Hydroelectric dam approved in Amazon

Brazil granted an environmental license for the construction of a hydroelectric dam in the heart of the Amazon

The $17bn project on the Xingu River in the northern state of Para will help the fast-growing Latin American country cope with soaring demand for electricity but has raised concern about its impact on the environment and native Indians.

Environment Minister Carlos Minc said 97 square miles/500 sq km of land would be flooded by the Belo Monte dam, a fraction of the 1,900 square miles/5,000 sq km, in the original plans that involved four hydroelectric dams. It was scaled down for ecological reasons.

Around half the area, or 48 square miles, are already flooded naturally for part of the year during the rainy season.

“The environmental impact exists but it has been weighed up, calculated and reduced,” Minc said.

The 11,000-megawatt Belo Monte dam is part of Brazil’s largest concerted development plan for the Amazon since the country’s military government cut highways through the rainforest to settle the vast region during its two-decade reign starting in 1964.

Dams, roads, gas pipelines, and power grids worth more than $30 billion are being built to tap the region’s vast raw materials, and transport its agricultural products in coming years.

The license lists 40 requirements that must be fulfilled by the company that wins the bid to construct the dam — before it can begin building. It includes more studies, construction of local infrastructure and maintenance of the local environment.

The winning bidder would have to pay 1.5bn reais ($803m), the estimated cost of fulfilling these demands through public and private entities. It includes the cost of rehousing an estimated 12,000 people who would be relocated.

“Not one Indian on indigenous land will be displaced,” he said. Others living in one town outside protected lands would be resettled and compensated, he added.
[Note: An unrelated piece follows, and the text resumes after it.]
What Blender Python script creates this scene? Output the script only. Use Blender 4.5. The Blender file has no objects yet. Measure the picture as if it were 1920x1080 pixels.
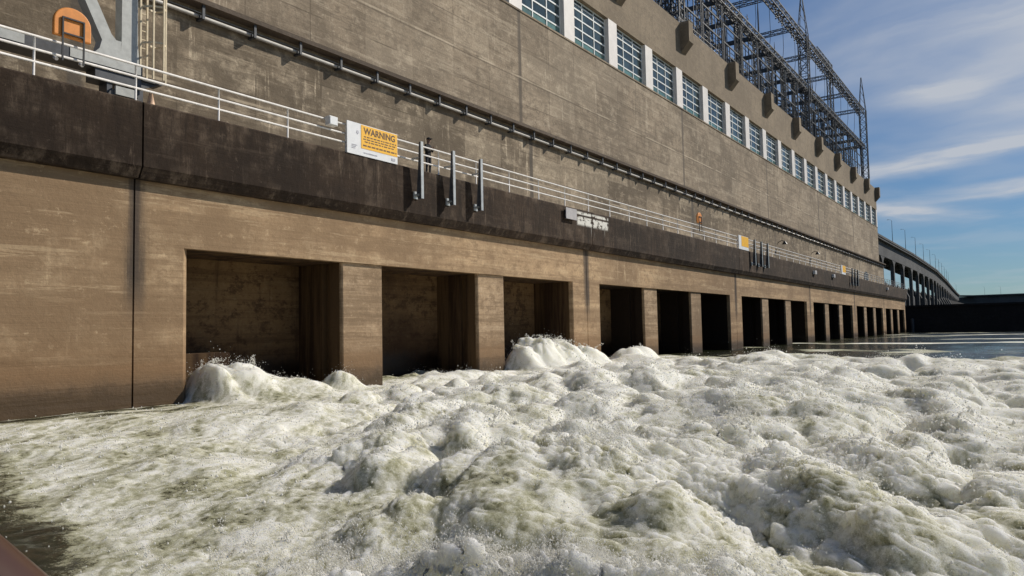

Environmental groups say the Belo Monte project, which will also create a waterway to transport agricultural commodities grown in the Amazon, would damage the sensitive ecosystem and threaten some fish species.

Minc said measures would be taken to prevent the extinction of some species and protect the livelihoods of those who make a living by fishing, both for food and for the rare ornamental fish that live in the river.

Minc said it was unlikely more dams would be added to the project in the future, but he did not rule it out.

Among the utilities wanting to build and operate the dam are Brazil’s state-run Eletrobras.